Yıllardan beri kıtlığın pençesinde olan Afrika ülkeleri, ABD-NATO cephesinin kışkırttığı, Rusya’nın başlattığı Ukrayna savaşından sonra ciddi bir açlık sorunuyla karşı karşıya kaldı. Hem Rusya hem Ukrayna’nın buğday ihraç eden ülkeler olması, sorunu “gıda krizi” noktasına getirdi. Zira, savaştan ve Rusya’ya uygulanan ambargodan dolayı tahıl ihracatı aksadı.
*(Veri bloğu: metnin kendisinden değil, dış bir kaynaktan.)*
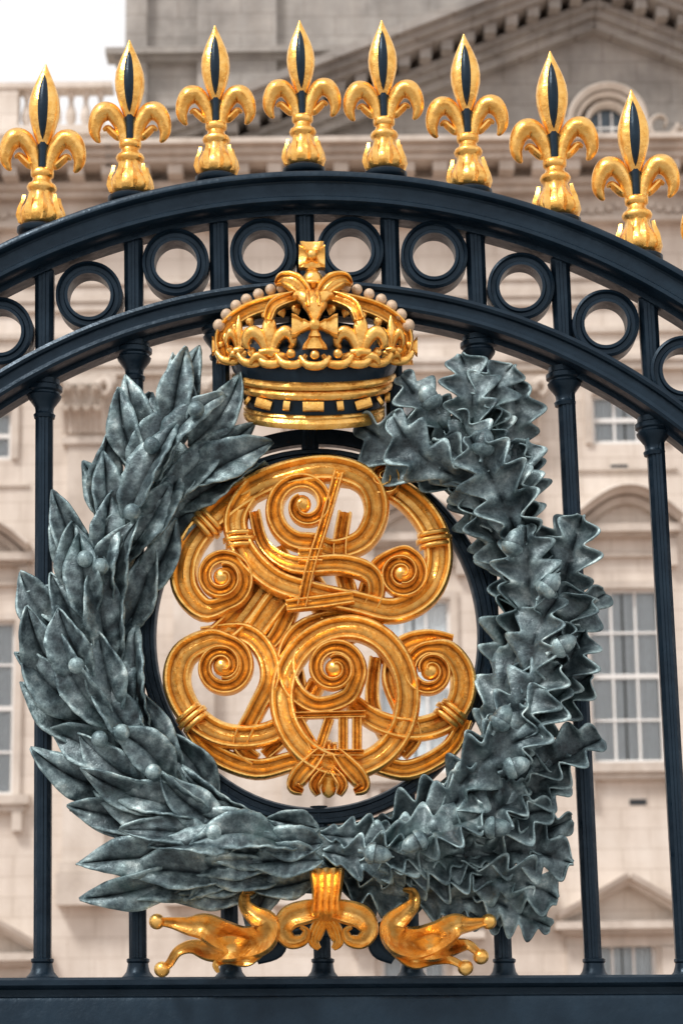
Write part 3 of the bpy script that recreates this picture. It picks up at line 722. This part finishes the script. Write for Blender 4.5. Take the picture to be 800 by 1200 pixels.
for y in (cy_,cy_+14): PB(wf_,cx_-19,y-1,cx_+19,y+1,.118)
wf_.build('tympanum_glazing_bars',WHITE,pal)
bd=MB(); box(bd,-27,0,27,fz(185)-.1,FY+1.3,FY+14); bd.build('building_body',STONE,pal,30)

# ================================================================ GROUND
def sheet(name,x0,y0,x1,y1,z,mat):
    m=MB(); m.add([(x0,y0,z),(x1,y0,z),(x1,y1,z),(x0,y1,z)],[(0,1,2,3)]); return m.build(name,mat)
sheet('ground',-900,-900,900,900,0,GRAVEL)
m=MB(); m.add([(-60,-14,.12),(60,-14,.12),(60,.8,.12),(-60,.8,.12),(-60,-14,0),(60,-14,0),(60,.8,0),(-60,.8,0)],[(0,1,2,3),(4,5,1,0),(6,7,3,2),(5,6,2,1),(7,4,0,3)]); m.build('pavement',PAVE)

# ================================================================ LIGHT
sd=Vector((-.45,-.50,.85)).normalized()
w=bpy.data.worlds.new('World'); scene.world=w; w.use_nodes=True; nt=w.node_tree
bg=nt.nodes['Background']; sky=N(nt,'ShaderNodeTexSky'); sky.sky_type='NISHITA'; sky.sun_disc=False
sky.sun_elevation=math.asin(sd.z); sky.sun_rotation=atan2(sd.x,sd.y)
co=N(nt,'ShaderNodeTexCoord').outputs['Generated']
r=ramp(nt,[(.3,(9.6,9.3,9.2)),(.7,(13,12.7,12.5))]); nt.links.new(noise(nt,co,2.2,5),r.inputs[0])
mx=N(nt,'ShaderNodeMix',data_type='RGBA'); mx.inputs[0].default_value=.9
nt.links.new(sky.outputs[0],mx.inputs[6]); nt.links.new(r.outputs[0],mx.inputs[7]); nt.links.new(mx.outputs[2],bg.inputs[0]); bg.inputs[1].default_value=.1
sl=bpy.data.lights.new('sun','SUN'); sl.energy=2.6; sl.angle=radians(12); sl.color=(1,.965,.92)
so=bpy.data.objects.new('sun',sl); scene.collection.objects.link(so); so.rotation_mode='QUATERNION'; so.rotation_quaternion=sd.to_track_quat('Z','Y'); so.location=(-10,-10,20)
scene.view_settings.view_transform='Standard'; scene.view_settings.look='None'; scene.view_settings.exposure=0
Gıda krizinin derinleşmesi üzerine “Tahıl Koridoru” açma tartışmaları gündeme gelmiş, 22 Temmuz’da Türkiye, Rusya, Ukrayna ve Birleşmiş Milletler (BM) arasında "Tahıl ve Yiyecek Maddelerinin Ukrayna Limanlarından Emniyetli Sevki Girişimi Belgesi" İstanbul’da imzalanmıştı.
ABD, AB dahil bütün taraflar anlaşmadan memnuniyet duyduklarını açıkladılar. İmzacılar arasında yer alan BM Genel Sekreteri Antonio Guterres, anlaşmayı önemli bir gelişme olarak değerlendirmişti. Anlaşmanın ardından Ukrayna limanlarından tahıl ihracatı yeniden başlamıştı. Rusya ise aradan bir buçuk ay geçmesine rağmen halen tahıl ihracatına başlayabilmiş değil. Anlaşmaya göre Rusya’nın tahıl ihracatına ambargo uygulanmayacaktı. Oysa Moskova yönetimi tarafından yapılan açıklamalar durumun farklı olduğunu gösterdi. Zira, ABD ile suç ortakları halen Rusya’nın tahıl ihraç etmesini sabote ediyorlar.
Batılı emperyalistlerin bu tutumu, Rusya’dan önce açlık tehdidi altında bulunan yoksul halklara zarar veriyor. Zira Rusya’nın tahıl ihracatı önündeki engeller kaldırıldığında hem buğdaya ulaşmak daha kolay olacak hem fiyatlardaki artışı durdurmak mümkün olacak. Oysa aksi yönde yapılan açıklamalara rağmen ABD ile suç ortakları gıda krizini derinleştirecek tutumlarını pervasızca sürdürüyorlar.
Bu sorunu dün yaptığı açıklamada dile getiren Rusya Devlet Başkanı Vladimir Putin, batının bu iki yüzlü politikasına dikkat çekerek, “Tahıl Koridorunun” tehlikede olduğu mesajını verdi. Anlaşmanın tek taraflı olmadığını hatırlatan Putin, Rusya’nın tahıl ihracatının önündeki engellerin kaldırılması gerektiğini belirtti. Dışişleri Bakanı Sergey Lavrov’da daha önce benzer bir açıklama yapmıştı.
Moskova’dan yapılan açıklamalar, ABD-İngiltere-AB cephesinin Ukrayna savaşına benzin dökmekle yetinmediğini, gıda krizini derinleştirecek icraatlara devam ettiğini de gösterdi. Yapılan açıklamalarda bu sorunun çözülüp Rusya’nın tahıl ihraç etmesinin önündeki engellerin kaldırılmaması durumunda, İstanbul’da imzalanan anlaşmanın iptal edilebileceği sinyali verildi. Putin yönetimi, ABD ile ortaklarının tutumlarında ısrar etmeleri durumunda buğday ihracatı için açılan koridorun kapatılabileceği konusunda uyardı.
Yüz milyonlarca insan açlıkla yüz yüze bulunurken ABD ile suç ortaklarının yaptıkları tek şey, Ukrayna savaşına benzin dökmek için on milyarlarca dolarlık silahı kukla Zelenski yönetimine hibe etmek oldu. Savaşta yıkım ve ölümün devam etmesini sağlayanlar, gıda krizini de derinleştirerek halkları açlık uçurumuna doğru sürüklüyorlar.
Halkların emperyalist saldırganlık ve savaşa karşı mücadelesi henüz gelişemediği için, yazık ki savaş kundakçıları istedikleri gibi at oynatabiliyorlar. Buna karşı halkların emperyalist hegemonya savaşı ve silahlanmaya karşı direnişi geliştirmek dışında bir çıkış yolları kalmamıştır.